Daily Reflection May 18th, 2020

Daily Reflection May 18th, 2020

MAY 18 Holy Martyr Theodotus of Ancyra and his companions


To conceal your virtues and mortifications was the custom of ascetics, both female and male, not only in the earliest times of Christianity but throughout all ages to the present time. Eudocia, wife of the glorious Prince Dimitri of Don, the liberator of Russia from the Tartars, was left a comparatively young widow in the year 1389 A.D. Imbued with devoutness, this princess built many churches, distributed alms and secretly weakened her body by fasting and long vigils. She wore an iron chain around her body. Meanwhile, she always appeared happy before the public, clothed in opulence and adorned with pearls. The public said many things about her and they began to spread rumors about her immoral life. Her sons heard about this and, insulted and embittered openly informed their mother what was being rumored about her. The mother opened her luxurious robe and the children, with great horror, viewed her body which was completely withered, dried up and drawn in by the iron chains(St. Nikolai Velimirovich, Prologue from Ochrid)

Fr John’s Reflection

Do not say, “I fell away because of the Lord.” For He will not do what He hates. Do not say, “It was He who led me astray,” for He has no need of a sinful man. The Lord hates all abominations, and they are not loved by those who fear Him. He Himself created man in the beginning and left him in the counsel of his will. If you will, you will keep the commandments and faithfully do His good pleasure. He has set before you fire and water; if you will, stretch out your hand. Life and death are before mankind, and whichever he chooses, it will be given to him. For great is the wisdom of the Lord; He is mighty in power and sees all things. His eyes are upon those who fear Him, and He Himself knows every deed of man. He has commanded no one to be ungodly, and has given no one license to sin. (Wisdom of Sirach 15:11-20)

Our passage today from the Wisdom of Sirach brings before us the whole conundrum of “free will.” One of the essential differences between created beasts and human beings (among others) is the fact that human beings have the ability to choose the way they live their lives. Certainly, only some things are in our control, but the basic commandment from God is to seek and do His will. However, we are free to accept or reject Him. We do not live by instinct alone (like animals), but have consciences, intelligence, speech, and understanding. The author begins by chastising one of the great sins of humans: blaming God for our condition. We cannot blame God for our sin, and He does not lead anyone astray. Every choice is ours to make. The “abominations” of which ben Sirach speaks are all manner of sin and evil behavior. He makes it clear that not only does God not cause the abomination, but He hates it. Those abominations are not loved by those who fear Him. That means repentance. God created each and every one of us with the ability to love Him or hate Him; to accept Him or reject Him. As I love to quote C.S. Lewis, “God is a gentleman. He does not enter where he is not invited.”

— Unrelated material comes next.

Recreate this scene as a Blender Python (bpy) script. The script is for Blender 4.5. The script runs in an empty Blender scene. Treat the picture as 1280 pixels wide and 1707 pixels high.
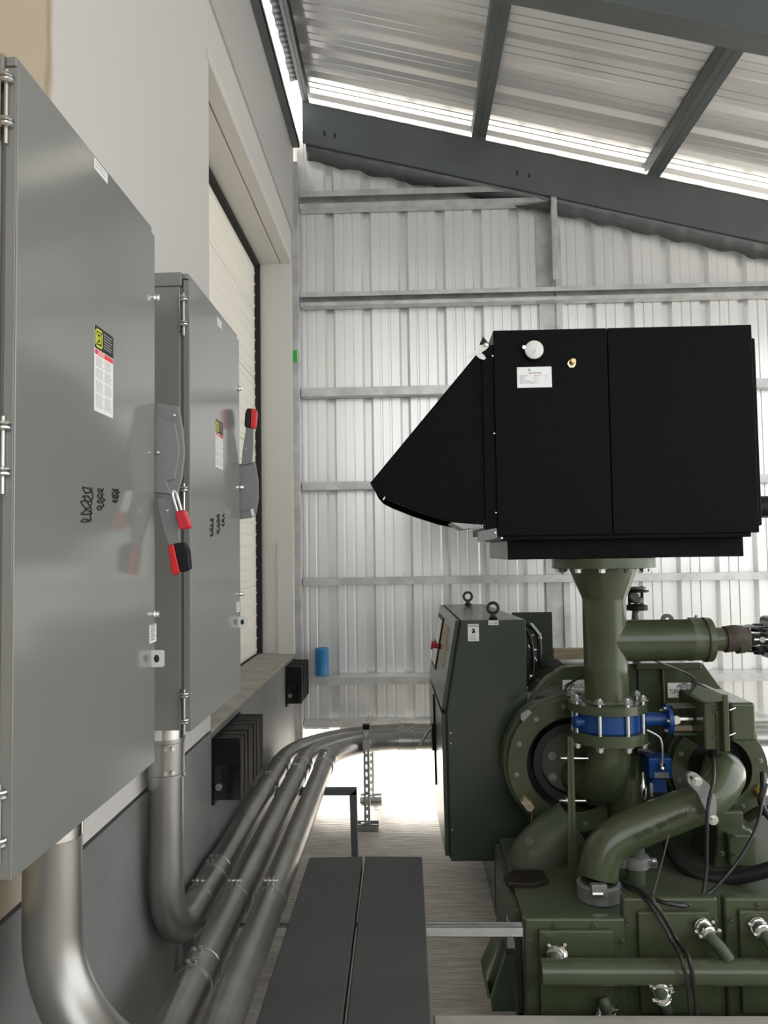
import bpy, bmesh, math, random
from mathutils import Vector, Matrix
random.seed(7)
PI = math.pi
SC = bpy.context.scene
COL = SC.collection

# ------------------------------------------------------------------ camera
F = 1290.0; CX, CY = 640.0, 853.5; CAMZ = 1.88
_d = Vector(((680-CX)/F, -(918-CY)/F, -1.0)).normalized()
_u = Vector((340-CX, CY+20000.0, -F)).normalized(); _u = (_u-_d*_u.dot(_d)).normalized()
_x = _d.cross(_u)
RWC = Matrix((_x, _d, _u)).transposed()          # world -> camera
RCW = RWC.transposed()
cam_d = bpy.data.cameras.new('camera'); cam = bpy.data.objects.new('camera', cam_d); COL.objects.link(cam)
cam.matrix_world = Matrix.Translation((0, 0, CAMZ)) @ RCW.to_4x4()
cam_d.sensor_fit = 'HORIZONTAL'; cam_d.sensor_width = 36.0; cam_d.lens = 36.0*F/1280.0
cam_d.clip_start = 0.02; cam_d.clip_end = 200
SC.camera = cam

def W(px, py, Y=None, X=None, Z=None):
    r = RCW @ Vector(((px-CX)/F, -(py-CY)/F, -1.0))
    if Y is not None: t = Y/r[1]
    elif X is not None: t = X/r[0]
    else: t = (Z-CAMZ)/r[2]
    return Vector((0, 0, CAMZ))+r*t

# ------------------------------------------------------------------ light
SC.view_settings.view_transform = 'Standard'; SC.view_settings.look = 'None'
SC.view_settings.gamma = 1.0; SC.view_settings.use_curve_mapping = False
SC.view_settings.exposure = 0.0
world = bpy.data.worlds.new('sky'); SC.world = world; world.use_nodes = True
bg = world.node_tree.nodes['Background']
bg.inputs[0].default_value = (0.95, 0.98, 1.0, 1); bg.inputs[1].default_value = 2.65
sun_d = bpy.data.lights.new('sun', 'SUN'); sun_d.energy = 17.0; sun_d.angle = math.radians(18); sun_d.color = (1, .96, .90)
sun = bpy.data.objects.new('sun', sun_d); COL.objects.link(sun)
sun.rotation_euler = Vector((-0.22, 0.90, 0.54)).to_track_quat('Z', 'Y').to_euler()
sun.location = (0, 12, 14)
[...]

The Scripture is clear: God has set before each of us a choice: fire and water. Death and life. Hell and Baptism. If we will, we need but stretch out our hands and make the right choice. Whichever we truly choose will be truly given to us. “He has commanded no one to be ungodly, and has given no one license to sin.” And He sees it all. But we must remember two things: first, even the right choice will still require repentance, because “no one lives and does not sin.” Second, true love for God is impossible if we did not have the capacity to reject Him. If we did not have free will, we would be automatons, incapable not only of choice, but of love. We make that choice with every decision of our lives. But God leads and inspires, He does not control and require. May we make good choices! Christ is Risen!